La seconde : ce concept de « vert » et les propositions qui en découlent parient sur la financiarisation de la nature pour trouver une nouvelle source de financement pour la transition vers la dénommée économie verte. Dès lors, l’intention est de donner un prix à l’air en créant un marché du carbone ; de donner un prix à la biodiversité ; de privatiser les biens communs tels que l’eau, la terre ; et de cette façon financer ce qu’ils nomment la transition. Nous pensons qu’il faut aller dans la direction inverse, qu’il faut justement reconstruire la notion de biens communs, au lieu de tout livrer au système financier. Nous devons réhabiliter le concept de biens communs. La finance est en train de s’approprier non seulement la nature mais aussi la politique.
Autre chose : l’économie verte proposée par l’ONU attribue au marché le rôle d’acteur de la transition. Or le monde est dans la situation où il se trouve justement à cause de cette théorie. Ce concept d’économie verte conserve en l’état le modèle des flux d’investissements et de commerce, de circulation globale des marchandises et de capital, qui a conduit le monde dans la situation de crise où nous nous trouvons.Le modèle de production, distribution et consommation doit être radicalement changé pour rapprocher la production de la consommation, en « dé-mondialisant » et relocalisant la production, en combattant les inégalités d’accès à la consommation. La question des inégalités est au coeur du problème et de la solution. L’ONU ne parle que de combattre la pauvreté et ne parle pas de combattre la richesse. Ce dont nous allons débattre au sein du Sommet des peuples est le thème de la justice environnementale, car il existe une énorme inégalité au niveau des impacts environnementaux de ce modèle de développement. Ceux qui en souffrent le plus sont les populations exclues, les noirs, les pauvres. Et, au-delà de cet impact différencié, il existe aussi beaucoup d’inégalités pour accéder à la consommation des ressources naturelles.
Le modèle agricole et de production alimentaire agroécologique refroidit la planète, comme d’ailleurs beaucoup d’autres solutions qui viennent des populations traditionnelles, telles que les pratiques d’agro foresterie ou d’autres encore qui ne sont pas hégémoniques. Nous ne sommes pas hégémoniques dans la société mais nos solutions ont besoin que nos acteurs le soient. L’agroécologie a besoin d’une réforme agraire, du paysannat, elle a besoin que la petite production soit valorisée. Dès lors le sujet est politique. La confrontation au sujet du modèle doit se situer au niveau politique.
IHU On-Line – De quelle façon de l’esprit du mouvement des indignés, d’Occupons Wall Street, sera-t-il présent lors de la rencontre et comment se positionne-t-il par rapport aux débats qui devront constituer l’ordre du jour du Rio + 20 ?

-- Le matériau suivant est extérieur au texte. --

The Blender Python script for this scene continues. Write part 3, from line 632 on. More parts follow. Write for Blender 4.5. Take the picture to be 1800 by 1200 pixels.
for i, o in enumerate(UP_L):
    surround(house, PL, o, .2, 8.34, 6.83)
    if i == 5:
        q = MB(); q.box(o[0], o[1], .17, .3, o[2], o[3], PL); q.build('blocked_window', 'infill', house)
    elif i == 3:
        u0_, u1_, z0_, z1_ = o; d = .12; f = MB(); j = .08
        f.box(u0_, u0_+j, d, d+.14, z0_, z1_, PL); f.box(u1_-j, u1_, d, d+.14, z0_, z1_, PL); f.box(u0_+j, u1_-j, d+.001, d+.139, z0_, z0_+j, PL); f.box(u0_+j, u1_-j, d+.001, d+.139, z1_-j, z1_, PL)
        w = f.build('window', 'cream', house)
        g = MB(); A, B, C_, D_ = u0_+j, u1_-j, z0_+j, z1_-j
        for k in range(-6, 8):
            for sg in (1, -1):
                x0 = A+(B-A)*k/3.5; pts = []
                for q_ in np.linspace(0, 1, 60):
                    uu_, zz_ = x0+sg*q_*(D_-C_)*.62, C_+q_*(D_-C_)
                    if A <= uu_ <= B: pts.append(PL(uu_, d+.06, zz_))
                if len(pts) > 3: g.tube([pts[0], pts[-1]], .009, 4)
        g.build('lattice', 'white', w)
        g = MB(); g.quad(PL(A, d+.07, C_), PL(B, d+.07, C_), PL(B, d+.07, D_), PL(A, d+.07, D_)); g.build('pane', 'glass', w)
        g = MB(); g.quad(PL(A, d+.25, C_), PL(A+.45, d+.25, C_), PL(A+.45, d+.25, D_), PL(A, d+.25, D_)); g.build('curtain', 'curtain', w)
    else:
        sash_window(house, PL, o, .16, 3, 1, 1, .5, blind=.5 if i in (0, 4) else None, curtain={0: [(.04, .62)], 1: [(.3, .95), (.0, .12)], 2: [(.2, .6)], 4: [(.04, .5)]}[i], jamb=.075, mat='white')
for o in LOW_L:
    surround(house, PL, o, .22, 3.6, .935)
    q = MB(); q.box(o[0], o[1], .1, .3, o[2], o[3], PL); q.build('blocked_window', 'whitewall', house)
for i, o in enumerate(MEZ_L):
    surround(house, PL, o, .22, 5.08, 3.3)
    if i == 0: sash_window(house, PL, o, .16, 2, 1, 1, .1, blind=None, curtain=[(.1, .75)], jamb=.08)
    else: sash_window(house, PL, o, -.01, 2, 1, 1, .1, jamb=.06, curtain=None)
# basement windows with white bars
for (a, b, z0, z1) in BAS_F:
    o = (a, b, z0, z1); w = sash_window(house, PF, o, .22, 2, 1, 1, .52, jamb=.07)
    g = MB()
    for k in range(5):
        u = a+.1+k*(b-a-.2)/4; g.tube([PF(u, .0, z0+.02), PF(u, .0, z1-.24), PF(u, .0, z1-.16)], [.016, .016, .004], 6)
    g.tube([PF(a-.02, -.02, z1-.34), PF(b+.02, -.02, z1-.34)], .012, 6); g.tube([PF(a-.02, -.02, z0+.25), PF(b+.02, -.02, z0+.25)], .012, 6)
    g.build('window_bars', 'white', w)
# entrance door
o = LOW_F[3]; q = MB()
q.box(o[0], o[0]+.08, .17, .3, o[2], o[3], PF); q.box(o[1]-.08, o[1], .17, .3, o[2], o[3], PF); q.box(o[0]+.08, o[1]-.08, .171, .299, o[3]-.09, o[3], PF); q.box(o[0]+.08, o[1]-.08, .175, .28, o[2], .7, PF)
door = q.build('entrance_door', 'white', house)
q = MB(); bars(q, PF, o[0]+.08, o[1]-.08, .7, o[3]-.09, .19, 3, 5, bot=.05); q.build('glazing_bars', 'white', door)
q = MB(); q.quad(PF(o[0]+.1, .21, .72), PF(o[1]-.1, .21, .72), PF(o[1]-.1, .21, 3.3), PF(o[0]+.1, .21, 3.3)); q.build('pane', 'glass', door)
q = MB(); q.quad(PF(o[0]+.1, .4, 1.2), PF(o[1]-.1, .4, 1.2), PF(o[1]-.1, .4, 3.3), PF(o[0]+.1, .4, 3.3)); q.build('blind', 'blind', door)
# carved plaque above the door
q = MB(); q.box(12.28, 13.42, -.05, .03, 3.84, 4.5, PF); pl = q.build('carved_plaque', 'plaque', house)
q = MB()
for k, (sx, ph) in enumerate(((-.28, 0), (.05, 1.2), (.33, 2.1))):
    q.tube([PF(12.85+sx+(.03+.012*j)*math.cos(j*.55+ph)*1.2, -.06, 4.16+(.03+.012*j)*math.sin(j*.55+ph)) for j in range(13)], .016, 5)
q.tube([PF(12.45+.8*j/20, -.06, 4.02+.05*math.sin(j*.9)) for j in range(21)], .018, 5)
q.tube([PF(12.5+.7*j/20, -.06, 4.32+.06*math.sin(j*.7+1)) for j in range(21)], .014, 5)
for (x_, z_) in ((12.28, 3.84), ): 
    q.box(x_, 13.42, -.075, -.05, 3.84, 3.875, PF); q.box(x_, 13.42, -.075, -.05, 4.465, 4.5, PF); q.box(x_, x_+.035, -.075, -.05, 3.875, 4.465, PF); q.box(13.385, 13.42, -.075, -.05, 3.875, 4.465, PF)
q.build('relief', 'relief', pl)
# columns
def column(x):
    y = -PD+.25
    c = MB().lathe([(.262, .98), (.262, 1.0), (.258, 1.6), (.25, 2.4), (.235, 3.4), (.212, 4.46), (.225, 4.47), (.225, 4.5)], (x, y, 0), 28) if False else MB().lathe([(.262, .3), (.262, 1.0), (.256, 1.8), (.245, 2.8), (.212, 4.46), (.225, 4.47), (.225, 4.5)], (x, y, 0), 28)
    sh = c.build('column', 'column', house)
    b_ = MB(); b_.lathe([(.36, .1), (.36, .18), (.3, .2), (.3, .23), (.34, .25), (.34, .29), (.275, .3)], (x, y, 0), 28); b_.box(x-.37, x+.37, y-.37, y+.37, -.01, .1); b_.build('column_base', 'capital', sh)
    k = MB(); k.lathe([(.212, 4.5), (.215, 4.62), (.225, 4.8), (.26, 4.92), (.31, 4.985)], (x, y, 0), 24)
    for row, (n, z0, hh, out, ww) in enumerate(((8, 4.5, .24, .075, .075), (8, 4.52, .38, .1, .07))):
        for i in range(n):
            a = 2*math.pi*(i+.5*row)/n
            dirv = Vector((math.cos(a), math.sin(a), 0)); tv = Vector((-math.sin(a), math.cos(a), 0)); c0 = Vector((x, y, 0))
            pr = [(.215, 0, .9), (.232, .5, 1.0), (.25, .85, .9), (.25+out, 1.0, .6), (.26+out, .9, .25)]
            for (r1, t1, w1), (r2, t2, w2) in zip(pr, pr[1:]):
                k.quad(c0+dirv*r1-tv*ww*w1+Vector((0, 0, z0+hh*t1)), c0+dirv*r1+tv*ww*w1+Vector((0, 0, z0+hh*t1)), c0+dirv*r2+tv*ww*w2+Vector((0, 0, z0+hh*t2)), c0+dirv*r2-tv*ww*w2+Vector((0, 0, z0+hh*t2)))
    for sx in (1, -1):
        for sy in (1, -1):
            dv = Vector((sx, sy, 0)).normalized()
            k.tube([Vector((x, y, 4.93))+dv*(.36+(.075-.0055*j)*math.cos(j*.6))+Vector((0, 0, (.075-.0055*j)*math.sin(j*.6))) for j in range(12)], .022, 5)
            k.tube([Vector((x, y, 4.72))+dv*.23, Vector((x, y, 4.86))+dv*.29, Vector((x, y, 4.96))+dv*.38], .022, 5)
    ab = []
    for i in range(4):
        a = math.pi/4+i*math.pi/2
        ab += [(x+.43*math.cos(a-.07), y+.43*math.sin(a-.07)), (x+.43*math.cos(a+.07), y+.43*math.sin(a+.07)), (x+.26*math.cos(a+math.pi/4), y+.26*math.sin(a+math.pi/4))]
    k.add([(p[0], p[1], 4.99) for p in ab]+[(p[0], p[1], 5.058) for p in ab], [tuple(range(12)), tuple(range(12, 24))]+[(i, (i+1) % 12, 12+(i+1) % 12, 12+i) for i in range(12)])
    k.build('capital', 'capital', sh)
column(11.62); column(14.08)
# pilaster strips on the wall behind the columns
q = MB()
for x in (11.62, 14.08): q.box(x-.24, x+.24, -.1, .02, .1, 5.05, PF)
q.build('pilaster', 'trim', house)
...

Fatima Mello – Nous élaborons le processus de préparation en se rapprochant des indignés, des mouvements pour la démocratisation d’Afrique du Nord et essayons de bâtir un dialogue avec les autres façons qu’ont les mouvements sociaux d’organiser des itinéraires de lutte, depuis les dernières décennies. Nous considérons que le Sommet des Peuples est une occasion stratégique pour élaborer des convergences entre les diverses formes de lutte et d’organisation qui voient le jour partout dans le monde.
IHU On-Line – Quelles sont les principales requêtes reçues par le comité de facilitation de la société civile pour le Rio + 20 ?
Fatima Mello – Nous avons reçu beaucoup de demandes pour organiser des activités au Sommet des Peuples, des activités ayant des convergences entre elles. Beaucoup de personnes veulent présenter leur expérience, contribuer au débat et avoir du temps pour dialoguer avec des porteurs d’expériences dans le même domaine. Et c’est cela que nous essayerons de faciliter, pour que ce ne soit pas une foire aux expériences mais un réel moment de rencontre, d’élaboration de synthèse de propositions et de campagnes. Le Sommet des Peuples est une étape sur le cheminement des luttes qui doit, après celui-ci, se prolonger en un agenda de luttes, de mobilisations, de campagnes et en une nouvelle plate-forme.
IHU On-Line – Au-delà du débat sur l’économie verte, quelles sont les principales controverses autour de Rio + 20 ?
Fatima Mello – Une autre question très préoccupante de l’agenda officiel est le débat autour de l’architecture institutionnelle. Le monde vit une crise, le capitalisme est en crise et les institutions qui régulent le système international sont également en crise profonde. Ce sont des institutions créées après la seconde guerre mondiale, qui démontrent qu’elles n’ont plus la moindre capacité à œuvrer au sein de la nouvelles corrélation de forces présente dans le système international, avec les nouvelles questions, le nouvel agenda et les nouveaux acteurs qui émergent. Rio + 20 devrait être l’occasion de créer un nouvel appareil institutionnel en phase avec le courant de contestation et la transition en cours dans le système international. Cependant, ce qui apparaît du programme officiel au sujet de l’architecture institutionnelle est un débat très insuffisant et erroné. Il s’agit de la création d’un conseil du développement durable qui n’aura pas les moyens de promouvoir les changements nécessaires et ne remettra pas en question l’existence d’institutions en faillite et obsolètes telles que le FMI, la Banque mondiale, l’OMC Au contraire. La tendance des résolutions à Rio + 20, dans le domaine de l’architecture institutionnelle, est au renforcement du schéma actuel.